Find $f_{x}(x, y)$ and $f_{y}(x, y)$. Then find $f_{x}(2,-1)$ and $f_{y}(-2,-1)$. \[ f(x, y)=-5 e^{6 x-5 y} \] \[ f_{x}(x, y)= \]

Step 1 ：First, we need to find the partial derivatives $f_{x}(x, y)$ and $f_{y}(x, y)$ of the function $f(x, y)=-5 e^{6 x-5 y}$.

Step 2 ：The partial derivative of $f(x, y)$ with respect to $x$ is given by $f_{x}(x, y) = \frac{\partial}{\partial x}(-5 e^{6 x-5 y})$.

Step 3 ：Using the chain rule, we get $f_{x}(x, y) = -5 \cdot 6 e^{6 x-5 y} = -30 e^{6 x-5 y}$.

Step 4 ：Similarly, the partial derivative of $f(x, y)$ with respect to $y$ is given by $f_{y}(x, y) = \frac{\partial}{\partial y}(-5 e^{6 x-5 y})$.

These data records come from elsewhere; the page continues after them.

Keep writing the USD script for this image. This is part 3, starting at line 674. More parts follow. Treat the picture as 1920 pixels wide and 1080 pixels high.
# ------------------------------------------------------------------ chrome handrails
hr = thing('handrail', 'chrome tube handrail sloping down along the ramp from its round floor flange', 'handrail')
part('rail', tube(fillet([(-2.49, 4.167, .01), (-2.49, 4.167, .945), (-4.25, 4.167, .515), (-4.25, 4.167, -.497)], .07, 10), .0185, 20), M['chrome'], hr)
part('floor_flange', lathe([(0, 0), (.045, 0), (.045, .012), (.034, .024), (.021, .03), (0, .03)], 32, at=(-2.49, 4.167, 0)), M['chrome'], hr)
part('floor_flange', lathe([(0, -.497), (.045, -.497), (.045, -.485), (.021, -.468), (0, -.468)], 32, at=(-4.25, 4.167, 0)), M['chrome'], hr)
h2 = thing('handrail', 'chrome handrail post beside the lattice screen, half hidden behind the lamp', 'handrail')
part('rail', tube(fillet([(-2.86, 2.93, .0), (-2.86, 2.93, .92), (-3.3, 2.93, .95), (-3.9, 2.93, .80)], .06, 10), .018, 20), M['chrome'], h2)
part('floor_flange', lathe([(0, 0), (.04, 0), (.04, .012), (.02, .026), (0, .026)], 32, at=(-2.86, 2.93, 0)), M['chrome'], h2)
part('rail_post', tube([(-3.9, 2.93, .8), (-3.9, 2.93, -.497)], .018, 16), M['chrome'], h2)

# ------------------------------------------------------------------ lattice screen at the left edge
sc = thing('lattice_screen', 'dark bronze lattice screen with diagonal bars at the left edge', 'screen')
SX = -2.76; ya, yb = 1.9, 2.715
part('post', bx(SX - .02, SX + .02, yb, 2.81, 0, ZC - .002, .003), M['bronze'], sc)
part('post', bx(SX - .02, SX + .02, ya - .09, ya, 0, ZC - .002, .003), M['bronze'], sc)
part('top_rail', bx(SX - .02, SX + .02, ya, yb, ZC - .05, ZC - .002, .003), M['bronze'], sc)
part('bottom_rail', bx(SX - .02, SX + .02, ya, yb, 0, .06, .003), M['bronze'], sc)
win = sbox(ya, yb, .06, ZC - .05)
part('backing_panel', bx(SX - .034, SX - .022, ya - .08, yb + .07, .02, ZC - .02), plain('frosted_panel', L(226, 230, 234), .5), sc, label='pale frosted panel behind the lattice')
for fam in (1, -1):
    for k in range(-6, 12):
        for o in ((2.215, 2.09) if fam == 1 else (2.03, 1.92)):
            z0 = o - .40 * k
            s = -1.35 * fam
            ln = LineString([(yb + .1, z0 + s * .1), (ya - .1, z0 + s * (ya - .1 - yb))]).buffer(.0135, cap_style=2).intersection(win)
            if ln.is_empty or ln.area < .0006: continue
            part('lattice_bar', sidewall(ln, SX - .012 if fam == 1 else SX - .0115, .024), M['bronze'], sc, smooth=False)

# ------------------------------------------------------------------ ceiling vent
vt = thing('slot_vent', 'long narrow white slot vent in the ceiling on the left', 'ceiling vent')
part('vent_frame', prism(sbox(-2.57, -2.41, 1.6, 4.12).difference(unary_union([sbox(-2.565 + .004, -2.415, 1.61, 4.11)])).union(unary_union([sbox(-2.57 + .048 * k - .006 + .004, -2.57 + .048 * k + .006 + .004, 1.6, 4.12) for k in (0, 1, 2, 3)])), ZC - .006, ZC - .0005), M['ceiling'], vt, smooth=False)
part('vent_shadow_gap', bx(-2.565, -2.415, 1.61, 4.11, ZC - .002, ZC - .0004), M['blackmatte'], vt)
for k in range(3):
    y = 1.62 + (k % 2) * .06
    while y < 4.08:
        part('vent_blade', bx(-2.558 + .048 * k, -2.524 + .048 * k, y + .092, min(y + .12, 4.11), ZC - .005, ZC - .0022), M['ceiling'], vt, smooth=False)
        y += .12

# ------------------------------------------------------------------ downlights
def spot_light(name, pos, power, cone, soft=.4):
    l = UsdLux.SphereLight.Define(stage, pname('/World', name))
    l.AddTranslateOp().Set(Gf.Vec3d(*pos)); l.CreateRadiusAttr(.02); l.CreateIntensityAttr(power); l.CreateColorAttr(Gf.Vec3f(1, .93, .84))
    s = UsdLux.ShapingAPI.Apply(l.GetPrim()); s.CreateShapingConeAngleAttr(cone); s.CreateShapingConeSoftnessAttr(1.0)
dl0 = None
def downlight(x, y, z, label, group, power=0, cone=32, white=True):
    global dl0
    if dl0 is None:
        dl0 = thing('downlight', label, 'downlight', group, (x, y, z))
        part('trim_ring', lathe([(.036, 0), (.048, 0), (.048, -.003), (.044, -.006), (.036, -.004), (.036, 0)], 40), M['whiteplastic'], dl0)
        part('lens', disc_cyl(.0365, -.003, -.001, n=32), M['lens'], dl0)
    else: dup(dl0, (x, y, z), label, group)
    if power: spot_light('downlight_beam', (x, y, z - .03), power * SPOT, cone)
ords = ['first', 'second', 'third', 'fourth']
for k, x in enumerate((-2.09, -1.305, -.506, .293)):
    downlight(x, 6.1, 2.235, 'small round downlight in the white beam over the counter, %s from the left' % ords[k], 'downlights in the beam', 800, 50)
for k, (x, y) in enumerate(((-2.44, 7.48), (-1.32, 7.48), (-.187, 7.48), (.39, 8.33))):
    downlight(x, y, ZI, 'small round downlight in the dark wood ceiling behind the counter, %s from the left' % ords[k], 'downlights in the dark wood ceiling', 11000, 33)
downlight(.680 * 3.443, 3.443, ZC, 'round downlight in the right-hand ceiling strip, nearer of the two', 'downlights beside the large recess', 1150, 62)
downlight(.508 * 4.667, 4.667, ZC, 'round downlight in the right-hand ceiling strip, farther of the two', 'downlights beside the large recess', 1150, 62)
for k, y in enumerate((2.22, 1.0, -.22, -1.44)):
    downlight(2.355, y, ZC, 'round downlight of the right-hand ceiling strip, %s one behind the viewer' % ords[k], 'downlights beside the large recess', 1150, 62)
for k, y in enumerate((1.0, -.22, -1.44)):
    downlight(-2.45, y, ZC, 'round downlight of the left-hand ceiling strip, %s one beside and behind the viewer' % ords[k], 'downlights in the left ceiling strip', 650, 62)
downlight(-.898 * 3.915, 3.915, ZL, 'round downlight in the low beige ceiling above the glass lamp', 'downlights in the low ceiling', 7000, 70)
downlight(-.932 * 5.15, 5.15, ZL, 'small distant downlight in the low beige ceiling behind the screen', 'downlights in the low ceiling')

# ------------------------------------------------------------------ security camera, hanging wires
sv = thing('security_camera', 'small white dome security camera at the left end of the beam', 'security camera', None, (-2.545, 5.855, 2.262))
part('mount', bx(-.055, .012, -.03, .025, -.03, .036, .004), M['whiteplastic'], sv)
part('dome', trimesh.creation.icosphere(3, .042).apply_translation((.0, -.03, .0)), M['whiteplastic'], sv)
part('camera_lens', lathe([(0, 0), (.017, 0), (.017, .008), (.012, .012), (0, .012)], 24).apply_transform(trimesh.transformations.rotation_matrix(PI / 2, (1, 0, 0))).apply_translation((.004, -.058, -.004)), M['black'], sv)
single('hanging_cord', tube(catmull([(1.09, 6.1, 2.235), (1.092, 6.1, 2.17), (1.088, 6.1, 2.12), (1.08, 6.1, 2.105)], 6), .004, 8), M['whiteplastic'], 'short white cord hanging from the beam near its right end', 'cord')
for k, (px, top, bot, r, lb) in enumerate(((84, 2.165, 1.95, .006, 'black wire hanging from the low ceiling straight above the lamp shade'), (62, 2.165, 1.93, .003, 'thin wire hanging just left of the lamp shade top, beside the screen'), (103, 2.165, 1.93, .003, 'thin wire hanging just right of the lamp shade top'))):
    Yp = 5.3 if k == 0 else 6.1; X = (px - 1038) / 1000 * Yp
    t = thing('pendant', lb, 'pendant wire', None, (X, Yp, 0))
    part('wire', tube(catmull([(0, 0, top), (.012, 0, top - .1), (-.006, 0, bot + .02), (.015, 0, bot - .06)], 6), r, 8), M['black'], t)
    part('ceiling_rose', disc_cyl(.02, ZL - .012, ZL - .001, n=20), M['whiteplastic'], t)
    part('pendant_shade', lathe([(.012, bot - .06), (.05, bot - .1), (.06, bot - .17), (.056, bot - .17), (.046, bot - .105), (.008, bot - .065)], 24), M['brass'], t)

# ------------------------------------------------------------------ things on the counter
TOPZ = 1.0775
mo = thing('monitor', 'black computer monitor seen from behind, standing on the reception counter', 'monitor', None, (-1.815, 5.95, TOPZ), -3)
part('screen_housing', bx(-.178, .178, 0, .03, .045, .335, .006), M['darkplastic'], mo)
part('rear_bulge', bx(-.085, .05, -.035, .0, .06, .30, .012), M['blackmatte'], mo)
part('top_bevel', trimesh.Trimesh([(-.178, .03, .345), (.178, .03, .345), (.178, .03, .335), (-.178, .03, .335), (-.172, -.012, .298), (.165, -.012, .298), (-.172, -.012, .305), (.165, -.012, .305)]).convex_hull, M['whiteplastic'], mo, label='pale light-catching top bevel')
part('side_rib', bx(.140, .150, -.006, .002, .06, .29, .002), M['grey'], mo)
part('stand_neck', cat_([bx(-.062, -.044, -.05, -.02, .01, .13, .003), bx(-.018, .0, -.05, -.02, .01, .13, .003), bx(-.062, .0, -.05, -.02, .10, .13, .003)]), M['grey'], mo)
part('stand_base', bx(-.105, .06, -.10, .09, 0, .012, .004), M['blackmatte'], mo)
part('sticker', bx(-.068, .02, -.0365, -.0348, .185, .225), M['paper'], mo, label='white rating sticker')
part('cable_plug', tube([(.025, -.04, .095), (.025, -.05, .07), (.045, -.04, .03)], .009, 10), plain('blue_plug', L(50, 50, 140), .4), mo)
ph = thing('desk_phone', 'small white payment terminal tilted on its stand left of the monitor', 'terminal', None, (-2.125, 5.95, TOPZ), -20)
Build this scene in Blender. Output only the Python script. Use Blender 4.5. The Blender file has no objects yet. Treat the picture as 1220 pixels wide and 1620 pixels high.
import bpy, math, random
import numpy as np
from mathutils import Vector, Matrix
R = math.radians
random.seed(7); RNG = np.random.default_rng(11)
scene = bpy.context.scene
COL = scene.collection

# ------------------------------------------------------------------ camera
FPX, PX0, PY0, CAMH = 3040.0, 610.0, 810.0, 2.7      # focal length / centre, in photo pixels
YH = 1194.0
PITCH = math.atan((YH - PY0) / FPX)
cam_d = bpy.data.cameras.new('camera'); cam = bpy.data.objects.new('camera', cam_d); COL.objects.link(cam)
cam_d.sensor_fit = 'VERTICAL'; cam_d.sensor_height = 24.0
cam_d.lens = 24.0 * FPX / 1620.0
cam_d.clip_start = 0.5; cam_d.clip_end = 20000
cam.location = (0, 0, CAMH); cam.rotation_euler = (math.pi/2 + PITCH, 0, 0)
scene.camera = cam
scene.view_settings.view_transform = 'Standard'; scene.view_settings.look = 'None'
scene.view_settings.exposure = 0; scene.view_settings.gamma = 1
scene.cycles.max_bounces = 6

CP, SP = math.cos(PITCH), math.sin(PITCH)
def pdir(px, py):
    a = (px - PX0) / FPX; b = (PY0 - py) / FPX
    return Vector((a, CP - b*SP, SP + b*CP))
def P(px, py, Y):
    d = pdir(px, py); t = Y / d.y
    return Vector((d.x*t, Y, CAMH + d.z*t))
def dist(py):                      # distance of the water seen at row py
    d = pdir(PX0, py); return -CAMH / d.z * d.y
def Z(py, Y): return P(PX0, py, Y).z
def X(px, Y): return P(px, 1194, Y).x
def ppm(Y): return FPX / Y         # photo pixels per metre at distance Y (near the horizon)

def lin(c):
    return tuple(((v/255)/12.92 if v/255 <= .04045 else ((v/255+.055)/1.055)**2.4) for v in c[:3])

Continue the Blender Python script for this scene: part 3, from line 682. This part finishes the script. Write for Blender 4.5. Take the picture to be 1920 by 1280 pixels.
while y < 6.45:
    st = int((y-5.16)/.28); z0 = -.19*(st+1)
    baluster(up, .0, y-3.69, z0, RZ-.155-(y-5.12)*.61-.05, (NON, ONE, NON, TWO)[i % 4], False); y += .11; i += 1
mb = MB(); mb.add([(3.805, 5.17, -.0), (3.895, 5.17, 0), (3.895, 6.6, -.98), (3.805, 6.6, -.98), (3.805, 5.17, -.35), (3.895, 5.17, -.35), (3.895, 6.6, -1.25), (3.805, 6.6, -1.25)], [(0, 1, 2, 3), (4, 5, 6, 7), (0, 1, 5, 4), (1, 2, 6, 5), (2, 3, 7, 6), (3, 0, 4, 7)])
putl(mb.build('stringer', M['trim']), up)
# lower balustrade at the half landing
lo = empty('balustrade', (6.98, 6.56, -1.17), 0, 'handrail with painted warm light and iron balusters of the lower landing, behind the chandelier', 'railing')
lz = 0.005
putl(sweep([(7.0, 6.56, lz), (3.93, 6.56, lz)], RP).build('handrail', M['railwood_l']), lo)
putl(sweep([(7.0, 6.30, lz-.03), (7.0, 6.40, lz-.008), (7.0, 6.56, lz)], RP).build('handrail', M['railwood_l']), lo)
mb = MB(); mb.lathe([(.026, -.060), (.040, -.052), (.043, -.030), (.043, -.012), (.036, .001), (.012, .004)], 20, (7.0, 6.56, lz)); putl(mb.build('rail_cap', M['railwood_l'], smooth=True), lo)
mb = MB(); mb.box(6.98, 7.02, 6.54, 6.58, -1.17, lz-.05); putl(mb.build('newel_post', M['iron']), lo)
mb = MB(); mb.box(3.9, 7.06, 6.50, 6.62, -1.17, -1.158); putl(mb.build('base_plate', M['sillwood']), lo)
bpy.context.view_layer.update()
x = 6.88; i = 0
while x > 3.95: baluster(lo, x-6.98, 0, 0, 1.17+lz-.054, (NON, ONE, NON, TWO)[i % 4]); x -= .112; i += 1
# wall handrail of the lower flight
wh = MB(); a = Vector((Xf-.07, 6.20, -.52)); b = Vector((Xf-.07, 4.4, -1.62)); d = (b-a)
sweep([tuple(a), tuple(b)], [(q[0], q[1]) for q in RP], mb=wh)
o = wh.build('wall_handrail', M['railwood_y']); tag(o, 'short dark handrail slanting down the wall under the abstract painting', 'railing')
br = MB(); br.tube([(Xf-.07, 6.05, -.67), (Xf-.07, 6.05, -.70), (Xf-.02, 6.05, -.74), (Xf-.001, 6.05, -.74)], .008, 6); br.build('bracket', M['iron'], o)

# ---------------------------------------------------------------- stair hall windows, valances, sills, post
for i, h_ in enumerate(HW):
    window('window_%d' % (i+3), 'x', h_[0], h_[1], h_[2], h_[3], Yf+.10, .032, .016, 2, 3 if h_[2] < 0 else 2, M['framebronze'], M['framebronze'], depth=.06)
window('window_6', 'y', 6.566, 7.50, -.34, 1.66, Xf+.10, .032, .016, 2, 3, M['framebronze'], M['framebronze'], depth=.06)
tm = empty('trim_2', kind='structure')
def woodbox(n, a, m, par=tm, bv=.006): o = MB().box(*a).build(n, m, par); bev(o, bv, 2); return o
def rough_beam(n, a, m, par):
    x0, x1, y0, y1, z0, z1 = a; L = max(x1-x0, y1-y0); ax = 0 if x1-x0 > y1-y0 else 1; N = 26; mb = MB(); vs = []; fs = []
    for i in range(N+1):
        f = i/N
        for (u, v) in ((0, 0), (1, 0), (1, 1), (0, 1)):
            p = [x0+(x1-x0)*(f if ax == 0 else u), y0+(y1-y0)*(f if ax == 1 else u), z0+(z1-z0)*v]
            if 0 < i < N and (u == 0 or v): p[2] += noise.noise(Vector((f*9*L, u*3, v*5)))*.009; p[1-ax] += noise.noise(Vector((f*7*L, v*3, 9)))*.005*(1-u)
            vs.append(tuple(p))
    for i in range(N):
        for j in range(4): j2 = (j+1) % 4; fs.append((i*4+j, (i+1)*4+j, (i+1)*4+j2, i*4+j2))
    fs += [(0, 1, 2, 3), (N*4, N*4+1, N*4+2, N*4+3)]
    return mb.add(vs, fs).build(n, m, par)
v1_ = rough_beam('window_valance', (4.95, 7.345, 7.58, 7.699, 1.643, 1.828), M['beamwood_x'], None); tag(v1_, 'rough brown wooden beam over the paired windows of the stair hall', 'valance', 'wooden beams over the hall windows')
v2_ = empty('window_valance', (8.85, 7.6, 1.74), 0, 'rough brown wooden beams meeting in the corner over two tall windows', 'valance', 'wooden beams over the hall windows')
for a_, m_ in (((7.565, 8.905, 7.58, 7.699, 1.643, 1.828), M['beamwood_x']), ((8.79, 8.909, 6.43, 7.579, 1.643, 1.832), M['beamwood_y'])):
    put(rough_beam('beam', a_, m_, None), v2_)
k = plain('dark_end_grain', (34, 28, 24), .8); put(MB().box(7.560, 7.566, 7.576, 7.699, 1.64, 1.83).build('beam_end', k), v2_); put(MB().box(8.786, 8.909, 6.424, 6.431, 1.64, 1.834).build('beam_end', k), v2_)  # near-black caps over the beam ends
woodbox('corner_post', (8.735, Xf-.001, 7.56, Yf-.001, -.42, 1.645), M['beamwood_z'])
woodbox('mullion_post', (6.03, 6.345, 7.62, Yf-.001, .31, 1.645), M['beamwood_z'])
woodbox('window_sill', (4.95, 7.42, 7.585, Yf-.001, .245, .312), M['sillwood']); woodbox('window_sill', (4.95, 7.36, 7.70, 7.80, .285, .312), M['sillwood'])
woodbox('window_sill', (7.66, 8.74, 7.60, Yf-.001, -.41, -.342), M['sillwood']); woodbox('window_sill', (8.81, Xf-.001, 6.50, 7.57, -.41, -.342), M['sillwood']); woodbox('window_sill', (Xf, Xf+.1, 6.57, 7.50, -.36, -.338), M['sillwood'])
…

Step 5 ：Using the chain rule again, we get $f_{y}(x, y) = -5 \cdot -5 e^{6 x-5 y} = 25 e^{6 x-5 y}$.

Step 6 ：Now, we can find $f_{x}(2,-1)$ by substituting $x=2$ and $y=-1$ into $f_{x}(x, y)$.

Step 7 ：We get $f_{x}(2,-1) = -30 e^{6 \cdot 2 - 5 \cdot -1} = -30 e^{17}$.

Step 8 ：Similarly, we can find $f_{y}(-2,-1)$ by substituting $x=-2$ and $y=-1$ into $f_{y}(x, y)$.

Step 9 ：We get $f_{y}(-2,-1) = 25 e^{6 \cdot -2 - 5 \cdot -1} = 25 e^{-17}$.

Step 10 ：So, the final answers are $f_{x}(2,-1) = -30 e^{17}$ and $f_{y}(-2,-1) = 25 e^{-17}$.